Our final stop for the day was to be Parque Nacional Soberania. Said to be one of the most accessible rainforests, it spans from Limón on Lago Gatún to beyond Paraíso. After spending hours in the heat, with temperatures ranging in the high 80s and humidity running around 90%, Ron suggested to Oscar that we don’t do an overly energetic walking trail, but a mild one would be fine. Oscar A.) misunderstood (doubtful), B.) felt protective of us after taking inventory of our weariness (possible), or C.) wanted to get home fast and early for a siesta (probable).

He took us to a short trail that led to a waterfall. Along the trail, not much more than a path, we passed a wooden bridge that had been washed out by rain produced flooding, causing it to collapse. A short distance later, we reached the waterfall Oscar wanted us to see. Honestly, our rain shower faucet head in our Budapest bathroom has more power than this waterfall. I could pour a bottle of sparkling water with more gusto. Come to think of it, I personally have had greater gushers than this. Yet, for the umpteenth time, Oscar asked if we were enjoying ourselves. It would be lie to say no. His humor and volunteering the answers to so many of our questions before we had the opportunity to ask them, made the time with him enjoyable. The cynic in me knew these enjoyment questions were related to the tip at the end. 

During our ride, I mentioned to Oscar how appalled I was at the prices of groceries at the supermarket. He explained that there are not many local markets where people sell their goods. The one that does exist in the capital is the only ‘farmer’s market’ that he knows about. However, from where we are staying, it would cost us a taxi fare or hours on the bus to get to it. It is not central and there are no direct bus routes. 

Supermarkets are for those who don’t have a car or who don’t want to or don’t have the time to take buses to get to this farmer’s market. This is a major cultural difference I didn’t expect, but we heard it is different in the smaller cities. Oscar did stop at a fruit and vegetable store run by an older Asian couple. It was about 30 minutes from the city with no bus stops anywhere close. We bought enough fresh fruit and veggies for a few days and paid $12 for the lot. At the supermarket, this would have paid for 3 heads of Iceberg lettuce.

Returning home, the skies opened with the torrential rains once again. Oscar was kind enough to drop us off right at our door. Thinking the $220 fee for his services should cover the day, which really ended 2 hours shorter than anticipated, I chalked it up to our less than enthusiastic desire to hike the trails in the park. Oscar did get a Christmas tip. We did have a good time and he will go on my recommendation list.

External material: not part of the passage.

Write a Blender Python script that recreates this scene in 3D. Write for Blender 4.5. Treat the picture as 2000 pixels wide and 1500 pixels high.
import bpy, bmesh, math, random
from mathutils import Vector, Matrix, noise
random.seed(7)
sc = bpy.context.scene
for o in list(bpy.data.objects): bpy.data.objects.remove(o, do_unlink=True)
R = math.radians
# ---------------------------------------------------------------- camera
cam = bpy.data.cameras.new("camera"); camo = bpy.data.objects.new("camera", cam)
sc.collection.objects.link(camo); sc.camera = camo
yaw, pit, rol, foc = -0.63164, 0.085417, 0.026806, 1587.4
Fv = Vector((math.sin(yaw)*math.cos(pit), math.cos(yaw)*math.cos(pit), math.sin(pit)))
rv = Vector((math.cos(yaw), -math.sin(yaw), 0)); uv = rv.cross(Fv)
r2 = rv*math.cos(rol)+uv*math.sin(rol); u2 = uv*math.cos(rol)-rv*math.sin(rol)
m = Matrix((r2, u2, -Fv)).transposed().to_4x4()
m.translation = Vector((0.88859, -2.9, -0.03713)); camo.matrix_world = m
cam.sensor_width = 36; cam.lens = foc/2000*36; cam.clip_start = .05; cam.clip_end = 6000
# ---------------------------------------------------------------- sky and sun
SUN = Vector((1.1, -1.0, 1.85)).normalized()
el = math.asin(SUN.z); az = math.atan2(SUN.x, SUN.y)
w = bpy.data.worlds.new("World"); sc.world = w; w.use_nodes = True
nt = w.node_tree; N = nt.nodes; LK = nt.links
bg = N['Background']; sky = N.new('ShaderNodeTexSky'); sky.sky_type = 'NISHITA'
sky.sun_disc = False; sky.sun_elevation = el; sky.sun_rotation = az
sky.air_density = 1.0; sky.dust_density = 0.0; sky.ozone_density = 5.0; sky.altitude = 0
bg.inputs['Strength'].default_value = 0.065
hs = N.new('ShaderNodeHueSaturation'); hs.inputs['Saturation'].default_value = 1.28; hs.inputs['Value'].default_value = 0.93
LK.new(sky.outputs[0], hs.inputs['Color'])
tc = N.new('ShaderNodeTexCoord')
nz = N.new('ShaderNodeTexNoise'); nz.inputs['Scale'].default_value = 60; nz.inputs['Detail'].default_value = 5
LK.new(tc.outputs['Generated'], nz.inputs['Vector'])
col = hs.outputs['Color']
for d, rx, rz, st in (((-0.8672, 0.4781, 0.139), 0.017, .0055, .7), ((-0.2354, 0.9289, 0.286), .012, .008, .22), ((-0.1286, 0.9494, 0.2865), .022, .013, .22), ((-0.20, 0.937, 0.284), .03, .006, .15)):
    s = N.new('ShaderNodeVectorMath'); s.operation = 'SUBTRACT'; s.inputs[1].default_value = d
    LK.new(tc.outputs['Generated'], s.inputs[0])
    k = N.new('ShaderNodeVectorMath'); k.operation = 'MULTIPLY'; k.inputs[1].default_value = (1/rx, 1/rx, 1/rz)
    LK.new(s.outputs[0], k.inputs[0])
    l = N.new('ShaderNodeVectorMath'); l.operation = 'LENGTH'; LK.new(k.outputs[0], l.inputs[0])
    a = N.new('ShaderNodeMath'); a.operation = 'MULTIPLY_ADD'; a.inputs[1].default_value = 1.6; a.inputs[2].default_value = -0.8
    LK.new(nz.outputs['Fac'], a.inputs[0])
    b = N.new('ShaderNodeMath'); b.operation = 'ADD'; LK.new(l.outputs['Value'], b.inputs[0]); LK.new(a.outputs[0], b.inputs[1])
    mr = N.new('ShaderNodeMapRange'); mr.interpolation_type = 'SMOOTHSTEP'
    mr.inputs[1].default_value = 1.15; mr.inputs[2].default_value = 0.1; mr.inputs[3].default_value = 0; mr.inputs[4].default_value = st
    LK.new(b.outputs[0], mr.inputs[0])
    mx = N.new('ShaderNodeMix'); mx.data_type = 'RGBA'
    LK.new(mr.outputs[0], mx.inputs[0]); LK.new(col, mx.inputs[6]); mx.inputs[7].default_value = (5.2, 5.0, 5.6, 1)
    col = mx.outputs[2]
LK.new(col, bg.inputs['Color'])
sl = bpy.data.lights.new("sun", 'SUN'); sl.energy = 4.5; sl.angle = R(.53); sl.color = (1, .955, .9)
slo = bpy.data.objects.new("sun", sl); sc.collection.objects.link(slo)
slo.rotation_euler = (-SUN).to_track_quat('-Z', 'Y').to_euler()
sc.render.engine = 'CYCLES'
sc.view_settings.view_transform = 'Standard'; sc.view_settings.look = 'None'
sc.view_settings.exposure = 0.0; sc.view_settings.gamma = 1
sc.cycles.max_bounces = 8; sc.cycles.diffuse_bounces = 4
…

After a short break, we went walking the neighborhood in a different direction. Oscar had said there were a number of restaurants on a street that starts one block from us. After recommending a particular restaurant, three minutes after we were out of the car, we had forgotten it. We walked the mile long length of the street checking each eatery, but nothing rang a bell. I have Oscar’s e-mail. Maybe I will drop him a line.